Part of the problem with quick APH adjustments, said Scuse, was that the RMA must gather 20 years of crop data from every U.S. county. Further, while USDA agencies were able to get a jump-start on some farm bill provisions, the APH adjustment was placed in the legislation late during conference. Scuse did tell the subcommittee he would provide them details on the APH adjustment in several weeks.

Conaway was also wary of the USDA’s implementation of conservation compliance. “This was never a smart provision and the interim rule explains why so many of us were concerned with it. For example, page 11 of the rule says that if a farmer plants a crop next spring and is found to be non-compliant on June 1 even if he or she was to come back into compliance by July 1, the farmer would still be denied premium support for 2015. This effectively means no insurance.
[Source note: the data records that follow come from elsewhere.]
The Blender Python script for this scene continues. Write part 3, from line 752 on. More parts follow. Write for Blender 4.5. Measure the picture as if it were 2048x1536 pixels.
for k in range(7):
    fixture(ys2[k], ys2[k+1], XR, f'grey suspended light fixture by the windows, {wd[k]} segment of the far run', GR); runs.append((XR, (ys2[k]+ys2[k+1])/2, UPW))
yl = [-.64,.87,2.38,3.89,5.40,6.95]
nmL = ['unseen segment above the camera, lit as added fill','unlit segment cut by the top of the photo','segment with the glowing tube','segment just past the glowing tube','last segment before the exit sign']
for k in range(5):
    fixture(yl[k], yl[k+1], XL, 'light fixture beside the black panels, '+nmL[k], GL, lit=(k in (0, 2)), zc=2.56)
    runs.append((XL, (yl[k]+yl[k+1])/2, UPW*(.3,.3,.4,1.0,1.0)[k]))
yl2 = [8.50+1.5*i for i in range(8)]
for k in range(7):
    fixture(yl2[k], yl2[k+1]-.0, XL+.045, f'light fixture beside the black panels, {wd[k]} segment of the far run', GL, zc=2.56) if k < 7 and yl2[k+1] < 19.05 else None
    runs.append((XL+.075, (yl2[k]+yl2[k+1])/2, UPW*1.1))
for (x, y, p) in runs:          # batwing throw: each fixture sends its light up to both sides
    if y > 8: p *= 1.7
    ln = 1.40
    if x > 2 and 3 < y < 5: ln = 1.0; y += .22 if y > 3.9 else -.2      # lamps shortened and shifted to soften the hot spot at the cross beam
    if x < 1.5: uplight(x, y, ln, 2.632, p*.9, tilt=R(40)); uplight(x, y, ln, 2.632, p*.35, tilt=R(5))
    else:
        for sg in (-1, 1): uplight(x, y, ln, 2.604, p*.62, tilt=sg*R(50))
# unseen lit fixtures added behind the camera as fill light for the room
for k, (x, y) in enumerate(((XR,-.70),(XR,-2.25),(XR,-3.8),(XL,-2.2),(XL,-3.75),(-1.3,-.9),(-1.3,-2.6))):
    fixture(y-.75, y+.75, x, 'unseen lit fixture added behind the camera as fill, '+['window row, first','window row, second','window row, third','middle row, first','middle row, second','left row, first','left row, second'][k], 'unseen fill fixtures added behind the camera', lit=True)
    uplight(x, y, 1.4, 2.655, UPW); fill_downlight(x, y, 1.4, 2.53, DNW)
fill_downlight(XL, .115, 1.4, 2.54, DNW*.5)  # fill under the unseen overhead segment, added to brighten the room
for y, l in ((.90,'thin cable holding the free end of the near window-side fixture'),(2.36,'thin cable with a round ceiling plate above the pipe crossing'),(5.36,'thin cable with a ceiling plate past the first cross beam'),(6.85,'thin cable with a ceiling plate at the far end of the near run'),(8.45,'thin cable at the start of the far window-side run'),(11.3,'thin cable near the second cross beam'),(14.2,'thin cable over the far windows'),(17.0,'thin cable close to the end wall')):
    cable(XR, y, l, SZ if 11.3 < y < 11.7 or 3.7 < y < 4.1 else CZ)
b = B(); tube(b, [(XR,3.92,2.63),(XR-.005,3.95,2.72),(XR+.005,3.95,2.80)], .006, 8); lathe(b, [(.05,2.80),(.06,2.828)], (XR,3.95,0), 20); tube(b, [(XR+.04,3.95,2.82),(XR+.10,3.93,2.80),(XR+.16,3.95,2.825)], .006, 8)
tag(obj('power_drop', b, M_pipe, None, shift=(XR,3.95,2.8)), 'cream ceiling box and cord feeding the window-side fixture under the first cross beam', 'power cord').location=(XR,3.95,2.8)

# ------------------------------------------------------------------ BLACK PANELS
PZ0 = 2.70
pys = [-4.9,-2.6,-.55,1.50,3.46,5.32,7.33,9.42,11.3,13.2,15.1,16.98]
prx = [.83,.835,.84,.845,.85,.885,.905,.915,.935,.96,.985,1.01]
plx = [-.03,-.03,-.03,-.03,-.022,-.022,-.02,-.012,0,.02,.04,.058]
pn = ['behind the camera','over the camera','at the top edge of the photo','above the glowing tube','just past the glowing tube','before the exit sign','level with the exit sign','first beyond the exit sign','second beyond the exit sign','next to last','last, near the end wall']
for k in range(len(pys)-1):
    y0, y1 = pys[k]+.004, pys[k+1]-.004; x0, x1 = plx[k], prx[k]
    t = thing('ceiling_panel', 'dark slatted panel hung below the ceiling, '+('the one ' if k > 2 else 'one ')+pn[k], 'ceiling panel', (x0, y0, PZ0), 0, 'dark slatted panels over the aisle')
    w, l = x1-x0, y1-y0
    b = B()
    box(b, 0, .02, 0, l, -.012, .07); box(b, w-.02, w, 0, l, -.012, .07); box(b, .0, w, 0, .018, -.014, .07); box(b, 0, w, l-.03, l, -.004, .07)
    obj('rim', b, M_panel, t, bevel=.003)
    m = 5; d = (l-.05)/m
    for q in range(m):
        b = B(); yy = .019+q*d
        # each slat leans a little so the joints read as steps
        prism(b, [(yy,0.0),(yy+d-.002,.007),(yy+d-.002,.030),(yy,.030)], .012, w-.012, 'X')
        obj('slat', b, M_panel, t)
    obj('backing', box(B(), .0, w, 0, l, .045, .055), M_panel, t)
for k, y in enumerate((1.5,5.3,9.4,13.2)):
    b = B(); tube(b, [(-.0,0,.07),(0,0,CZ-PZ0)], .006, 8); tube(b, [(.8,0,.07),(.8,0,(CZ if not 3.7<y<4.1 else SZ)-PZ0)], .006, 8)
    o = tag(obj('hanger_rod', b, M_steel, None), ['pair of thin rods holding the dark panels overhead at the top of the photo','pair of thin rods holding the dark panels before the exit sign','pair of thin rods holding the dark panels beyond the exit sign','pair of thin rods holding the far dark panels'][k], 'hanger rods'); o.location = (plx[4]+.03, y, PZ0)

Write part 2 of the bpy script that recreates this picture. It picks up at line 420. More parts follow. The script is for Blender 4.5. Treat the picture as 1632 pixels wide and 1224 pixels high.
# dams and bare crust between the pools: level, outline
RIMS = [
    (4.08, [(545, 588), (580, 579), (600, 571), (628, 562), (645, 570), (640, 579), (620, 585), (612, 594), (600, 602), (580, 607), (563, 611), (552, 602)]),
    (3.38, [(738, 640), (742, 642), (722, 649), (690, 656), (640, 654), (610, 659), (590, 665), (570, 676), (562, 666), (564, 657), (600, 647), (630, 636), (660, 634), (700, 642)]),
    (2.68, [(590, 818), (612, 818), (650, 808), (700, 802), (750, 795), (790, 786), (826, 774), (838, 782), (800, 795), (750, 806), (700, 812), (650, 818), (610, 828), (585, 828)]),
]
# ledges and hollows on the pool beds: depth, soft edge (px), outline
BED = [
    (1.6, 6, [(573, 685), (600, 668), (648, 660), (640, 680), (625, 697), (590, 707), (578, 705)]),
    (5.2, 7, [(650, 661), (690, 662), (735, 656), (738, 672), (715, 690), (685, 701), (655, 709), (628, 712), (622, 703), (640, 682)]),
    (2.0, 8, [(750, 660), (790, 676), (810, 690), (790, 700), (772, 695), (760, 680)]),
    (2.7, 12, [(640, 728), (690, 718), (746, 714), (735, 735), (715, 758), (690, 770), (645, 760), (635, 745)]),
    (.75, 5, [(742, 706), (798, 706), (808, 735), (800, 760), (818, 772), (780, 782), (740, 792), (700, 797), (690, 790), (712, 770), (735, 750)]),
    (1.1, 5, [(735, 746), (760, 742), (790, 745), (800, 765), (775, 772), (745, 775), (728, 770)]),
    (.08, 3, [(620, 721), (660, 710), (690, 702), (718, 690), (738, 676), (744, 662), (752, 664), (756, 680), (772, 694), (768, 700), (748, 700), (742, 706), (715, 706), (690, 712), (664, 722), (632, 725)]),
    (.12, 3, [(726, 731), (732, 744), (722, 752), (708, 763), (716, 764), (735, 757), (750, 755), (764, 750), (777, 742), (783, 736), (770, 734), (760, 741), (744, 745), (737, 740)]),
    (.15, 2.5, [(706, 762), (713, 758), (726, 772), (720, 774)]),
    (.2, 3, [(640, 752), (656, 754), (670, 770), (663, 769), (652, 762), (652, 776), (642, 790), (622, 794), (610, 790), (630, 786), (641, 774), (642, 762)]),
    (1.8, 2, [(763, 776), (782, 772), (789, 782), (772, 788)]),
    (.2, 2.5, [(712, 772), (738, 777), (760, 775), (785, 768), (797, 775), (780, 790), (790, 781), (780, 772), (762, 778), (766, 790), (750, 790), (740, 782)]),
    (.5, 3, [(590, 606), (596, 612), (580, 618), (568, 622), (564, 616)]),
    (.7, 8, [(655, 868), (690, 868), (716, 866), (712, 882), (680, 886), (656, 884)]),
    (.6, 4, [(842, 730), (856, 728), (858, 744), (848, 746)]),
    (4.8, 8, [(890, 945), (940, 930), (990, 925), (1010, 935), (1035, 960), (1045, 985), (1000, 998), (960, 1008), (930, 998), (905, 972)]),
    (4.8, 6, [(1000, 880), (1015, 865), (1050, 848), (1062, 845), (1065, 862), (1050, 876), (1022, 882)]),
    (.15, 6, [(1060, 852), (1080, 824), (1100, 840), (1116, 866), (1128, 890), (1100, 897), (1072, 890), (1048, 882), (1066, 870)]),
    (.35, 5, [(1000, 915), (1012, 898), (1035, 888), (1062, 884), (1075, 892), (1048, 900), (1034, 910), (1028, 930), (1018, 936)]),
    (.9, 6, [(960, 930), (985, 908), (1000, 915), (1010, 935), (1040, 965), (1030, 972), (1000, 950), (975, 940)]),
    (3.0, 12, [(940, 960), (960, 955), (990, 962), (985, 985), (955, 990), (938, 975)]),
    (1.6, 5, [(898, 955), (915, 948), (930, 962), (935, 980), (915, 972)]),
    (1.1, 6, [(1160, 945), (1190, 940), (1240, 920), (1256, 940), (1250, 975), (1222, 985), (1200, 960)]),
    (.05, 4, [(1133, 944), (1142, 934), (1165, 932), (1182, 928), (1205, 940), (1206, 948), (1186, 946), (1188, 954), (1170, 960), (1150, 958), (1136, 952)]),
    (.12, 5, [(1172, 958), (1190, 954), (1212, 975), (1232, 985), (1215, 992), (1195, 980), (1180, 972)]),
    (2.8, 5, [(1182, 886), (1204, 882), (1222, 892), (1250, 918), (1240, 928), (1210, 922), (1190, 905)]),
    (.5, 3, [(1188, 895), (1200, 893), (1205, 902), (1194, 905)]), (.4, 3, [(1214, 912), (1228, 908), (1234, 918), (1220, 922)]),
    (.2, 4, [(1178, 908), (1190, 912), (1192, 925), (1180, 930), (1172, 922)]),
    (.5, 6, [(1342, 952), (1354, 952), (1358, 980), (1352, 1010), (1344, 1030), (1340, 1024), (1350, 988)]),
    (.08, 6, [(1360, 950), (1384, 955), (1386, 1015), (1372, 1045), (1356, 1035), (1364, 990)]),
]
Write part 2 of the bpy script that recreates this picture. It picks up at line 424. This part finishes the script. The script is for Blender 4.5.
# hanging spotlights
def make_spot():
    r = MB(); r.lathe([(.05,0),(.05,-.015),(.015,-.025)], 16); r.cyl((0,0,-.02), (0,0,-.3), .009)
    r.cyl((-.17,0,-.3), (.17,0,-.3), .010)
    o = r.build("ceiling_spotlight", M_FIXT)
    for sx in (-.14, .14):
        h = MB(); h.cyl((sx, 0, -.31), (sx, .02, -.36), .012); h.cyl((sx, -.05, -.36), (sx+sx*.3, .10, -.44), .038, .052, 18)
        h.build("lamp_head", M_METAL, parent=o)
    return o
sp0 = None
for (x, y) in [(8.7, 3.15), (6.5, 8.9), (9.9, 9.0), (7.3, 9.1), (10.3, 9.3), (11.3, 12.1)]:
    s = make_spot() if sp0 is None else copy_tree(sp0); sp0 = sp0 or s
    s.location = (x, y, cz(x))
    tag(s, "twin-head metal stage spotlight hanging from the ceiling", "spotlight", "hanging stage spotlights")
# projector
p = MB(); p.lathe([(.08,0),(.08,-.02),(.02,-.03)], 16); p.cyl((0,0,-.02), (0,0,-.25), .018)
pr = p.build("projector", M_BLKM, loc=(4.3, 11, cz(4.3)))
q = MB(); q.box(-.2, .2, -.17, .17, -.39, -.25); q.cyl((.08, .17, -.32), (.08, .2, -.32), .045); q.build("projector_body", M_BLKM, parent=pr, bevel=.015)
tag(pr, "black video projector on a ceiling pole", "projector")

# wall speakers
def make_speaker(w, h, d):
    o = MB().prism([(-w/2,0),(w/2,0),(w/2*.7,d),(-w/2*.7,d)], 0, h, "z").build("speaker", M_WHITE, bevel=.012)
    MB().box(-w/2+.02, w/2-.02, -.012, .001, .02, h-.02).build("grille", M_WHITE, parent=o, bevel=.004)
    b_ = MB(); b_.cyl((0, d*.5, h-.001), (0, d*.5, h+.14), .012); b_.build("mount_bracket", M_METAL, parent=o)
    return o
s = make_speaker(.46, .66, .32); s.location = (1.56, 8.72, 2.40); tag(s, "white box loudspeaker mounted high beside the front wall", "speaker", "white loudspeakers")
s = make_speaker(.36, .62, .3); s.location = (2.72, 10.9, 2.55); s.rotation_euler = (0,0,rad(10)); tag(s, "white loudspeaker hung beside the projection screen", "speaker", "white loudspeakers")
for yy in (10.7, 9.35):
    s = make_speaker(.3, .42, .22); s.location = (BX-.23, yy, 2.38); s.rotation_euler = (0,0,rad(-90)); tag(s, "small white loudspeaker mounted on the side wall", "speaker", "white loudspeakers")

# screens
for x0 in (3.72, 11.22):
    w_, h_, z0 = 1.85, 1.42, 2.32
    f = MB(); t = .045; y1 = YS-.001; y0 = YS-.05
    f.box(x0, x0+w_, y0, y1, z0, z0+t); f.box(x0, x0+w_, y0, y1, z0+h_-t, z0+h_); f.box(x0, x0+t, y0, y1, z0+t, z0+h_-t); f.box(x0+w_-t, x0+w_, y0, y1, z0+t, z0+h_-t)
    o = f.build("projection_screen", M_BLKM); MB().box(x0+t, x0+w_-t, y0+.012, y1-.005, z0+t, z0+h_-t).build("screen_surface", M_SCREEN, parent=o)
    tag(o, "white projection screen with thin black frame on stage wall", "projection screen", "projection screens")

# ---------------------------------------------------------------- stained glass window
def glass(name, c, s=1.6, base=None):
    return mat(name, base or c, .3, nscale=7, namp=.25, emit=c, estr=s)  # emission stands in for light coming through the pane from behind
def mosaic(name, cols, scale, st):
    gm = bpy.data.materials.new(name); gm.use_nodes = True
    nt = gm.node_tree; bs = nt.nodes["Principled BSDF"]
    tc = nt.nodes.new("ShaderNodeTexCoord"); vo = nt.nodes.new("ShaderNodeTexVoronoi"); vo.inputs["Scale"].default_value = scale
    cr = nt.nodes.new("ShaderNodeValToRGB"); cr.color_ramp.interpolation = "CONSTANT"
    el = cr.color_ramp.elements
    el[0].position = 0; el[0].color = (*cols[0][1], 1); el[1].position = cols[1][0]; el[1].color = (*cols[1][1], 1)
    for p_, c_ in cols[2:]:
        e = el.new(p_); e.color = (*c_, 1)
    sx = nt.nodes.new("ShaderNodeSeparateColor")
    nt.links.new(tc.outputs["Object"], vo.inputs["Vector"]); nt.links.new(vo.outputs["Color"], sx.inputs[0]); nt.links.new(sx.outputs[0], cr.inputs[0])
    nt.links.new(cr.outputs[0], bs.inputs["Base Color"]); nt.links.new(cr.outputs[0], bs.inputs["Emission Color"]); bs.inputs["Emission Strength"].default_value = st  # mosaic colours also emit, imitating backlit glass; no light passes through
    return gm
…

“As bad as the compliance provision is, the objective was to impose the penalty in the following year -- and only if the producer did not come back into compliance.”

Such provisions, said Conaway, help explain why farmers and ranchers are “scared to death about regulatory overreach of the administration.”

Title 11 of the farm bill “specifically enhances coverage of the permanently authorized federal (crop) insurance program,” said Scott. “It is very important that we understand this farm bill completely changes -- completely -- the way in which farmers receive assistance. Farmers must now make a decision about which crop insurance program they must sign onto this fall -- either the Agricultural Risk Coverage (ARC) or Price Loss Coverage (PLC). And once they make that decision they are committed to it for five years.”

“For this reason it is critical that we take the time and make sure our farmers get the correct information to make the right decisions.”

To help implement ARC and PLC, Scuse said farmers could expect the Farm Service Agency to provide data on current base acres, yields and recent planting history in late summer. That will be followed in the fall with a chance to update a farm’s yields and reallocate base acres. Contracts for either ARC or PLC will be signed by 2015.